Build a strong foundation in fundamentals and traditional media: composition, drawing, perspective, material behavior, and how people experience space. With that base, digital tools become a powerful extension of your existing skill set rather than a shortcut.
Seek collaboration early. Intern with a public artist, or work in a design/architecture studio that produces public work. Public projects are team-driven, and your ability to communicate across trades and disciplines will help push your ideas further.
Finally, treat your CV and portfolio as core studio tools. Strong visualization can carry unbuilt work, and many commissioning agencies offer mentorships or pathways for emerging artists. Take advantage of them. Keep making and documenting personal projects, temporary or permanent, to steadily expand your portfolio with professionally presented work.
A sense of heightened attention and perception. A feeling like the world got a little sharper and unusual for a moment. I want the work to create wonder, but also a quieter kind of connection to place, to atmosphere, to time, and to the people sharing the space.
Ideally, they leave with a memory that triggers reactions in the body and the mind, not just visual. Something they felt, not just something they saw.

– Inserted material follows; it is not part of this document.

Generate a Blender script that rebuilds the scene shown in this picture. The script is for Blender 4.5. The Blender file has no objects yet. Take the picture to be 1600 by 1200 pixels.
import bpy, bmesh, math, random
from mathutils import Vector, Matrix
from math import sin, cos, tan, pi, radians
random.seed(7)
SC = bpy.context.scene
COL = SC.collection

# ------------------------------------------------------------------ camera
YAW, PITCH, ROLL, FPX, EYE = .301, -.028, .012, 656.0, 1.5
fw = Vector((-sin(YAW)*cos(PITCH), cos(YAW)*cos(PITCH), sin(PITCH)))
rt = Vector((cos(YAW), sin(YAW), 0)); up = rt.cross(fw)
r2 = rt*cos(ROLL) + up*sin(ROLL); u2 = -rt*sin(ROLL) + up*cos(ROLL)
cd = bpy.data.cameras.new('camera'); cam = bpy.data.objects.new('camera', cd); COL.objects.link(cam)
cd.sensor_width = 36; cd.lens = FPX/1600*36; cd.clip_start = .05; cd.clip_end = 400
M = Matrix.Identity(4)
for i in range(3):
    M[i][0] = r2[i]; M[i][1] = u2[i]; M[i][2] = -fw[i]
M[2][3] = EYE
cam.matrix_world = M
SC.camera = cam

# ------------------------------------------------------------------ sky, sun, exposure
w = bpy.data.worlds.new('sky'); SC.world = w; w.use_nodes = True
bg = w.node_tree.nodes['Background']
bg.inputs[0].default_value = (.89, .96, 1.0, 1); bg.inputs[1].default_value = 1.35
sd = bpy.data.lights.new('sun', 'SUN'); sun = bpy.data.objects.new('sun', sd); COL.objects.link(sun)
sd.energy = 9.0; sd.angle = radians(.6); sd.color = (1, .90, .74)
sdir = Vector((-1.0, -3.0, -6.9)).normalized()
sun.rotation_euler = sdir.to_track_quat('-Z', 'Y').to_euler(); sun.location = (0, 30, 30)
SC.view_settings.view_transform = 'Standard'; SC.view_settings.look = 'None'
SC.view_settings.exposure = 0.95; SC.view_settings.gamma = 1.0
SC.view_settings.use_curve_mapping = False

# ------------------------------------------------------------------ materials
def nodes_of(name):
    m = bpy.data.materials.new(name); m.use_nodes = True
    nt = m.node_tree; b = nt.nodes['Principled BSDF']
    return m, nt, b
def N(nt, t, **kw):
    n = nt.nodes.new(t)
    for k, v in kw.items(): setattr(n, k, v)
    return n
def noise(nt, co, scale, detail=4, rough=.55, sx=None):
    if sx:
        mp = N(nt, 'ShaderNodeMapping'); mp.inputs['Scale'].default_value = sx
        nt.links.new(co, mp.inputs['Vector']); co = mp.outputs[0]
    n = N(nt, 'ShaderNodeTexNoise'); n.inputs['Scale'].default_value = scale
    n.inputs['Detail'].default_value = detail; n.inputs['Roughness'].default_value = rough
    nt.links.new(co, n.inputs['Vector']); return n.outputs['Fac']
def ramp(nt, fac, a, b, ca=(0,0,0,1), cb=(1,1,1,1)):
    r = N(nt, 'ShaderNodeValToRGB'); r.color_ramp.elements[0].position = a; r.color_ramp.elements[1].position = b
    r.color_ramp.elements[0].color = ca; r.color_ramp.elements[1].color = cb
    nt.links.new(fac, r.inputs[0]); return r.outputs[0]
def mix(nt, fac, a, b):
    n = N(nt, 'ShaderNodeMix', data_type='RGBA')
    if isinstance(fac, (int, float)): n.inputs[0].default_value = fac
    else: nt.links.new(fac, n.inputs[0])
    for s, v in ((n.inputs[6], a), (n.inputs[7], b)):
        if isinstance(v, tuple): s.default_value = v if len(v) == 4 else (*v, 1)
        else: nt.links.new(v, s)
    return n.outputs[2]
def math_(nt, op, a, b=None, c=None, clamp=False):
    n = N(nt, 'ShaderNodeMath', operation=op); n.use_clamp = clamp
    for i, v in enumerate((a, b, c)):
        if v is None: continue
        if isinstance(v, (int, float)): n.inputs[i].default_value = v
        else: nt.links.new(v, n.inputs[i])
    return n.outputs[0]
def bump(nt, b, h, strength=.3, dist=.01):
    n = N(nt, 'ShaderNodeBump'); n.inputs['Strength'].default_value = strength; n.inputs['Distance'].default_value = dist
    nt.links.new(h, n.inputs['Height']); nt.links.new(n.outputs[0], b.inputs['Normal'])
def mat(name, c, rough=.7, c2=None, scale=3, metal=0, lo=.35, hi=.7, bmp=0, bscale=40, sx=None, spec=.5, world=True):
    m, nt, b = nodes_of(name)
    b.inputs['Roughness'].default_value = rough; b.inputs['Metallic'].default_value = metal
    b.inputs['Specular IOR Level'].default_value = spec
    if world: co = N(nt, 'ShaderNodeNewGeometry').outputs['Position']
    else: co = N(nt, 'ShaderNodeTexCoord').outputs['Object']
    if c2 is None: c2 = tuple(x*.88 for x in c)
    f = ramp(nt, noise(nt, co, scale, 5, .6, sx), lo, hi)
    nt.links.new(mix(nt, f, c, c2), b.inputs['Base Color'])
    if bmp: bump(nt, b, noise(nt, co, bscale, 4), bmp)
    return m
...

From my artist’s statement:
“I enjoy when responses (to the work) are anything from a child’s curious gaze/interaction, a sophisticated aesthetic appreciation, or a deeper dive into the concept driven, spiritual, and intellectual underpinnings.”
A large scale earth work. A landmark-scale project where the sculpture is integrated with nature and landscape. I have always been inspired by nature, land, cosmology and the environment in general. Having a large scale land art work that integrates the above would be a dream come true. Like indigenous earth works. Also, Smithson, Nancy Holt, Walter De Maria, Serrra, James Turrell, Michael Heizer, etc… are all life time inspirations for me.
Another amazing opportunity would be to work on a film, music or theatrical production. Some sort of comprehensive, sculptural, multimedia set or stage design.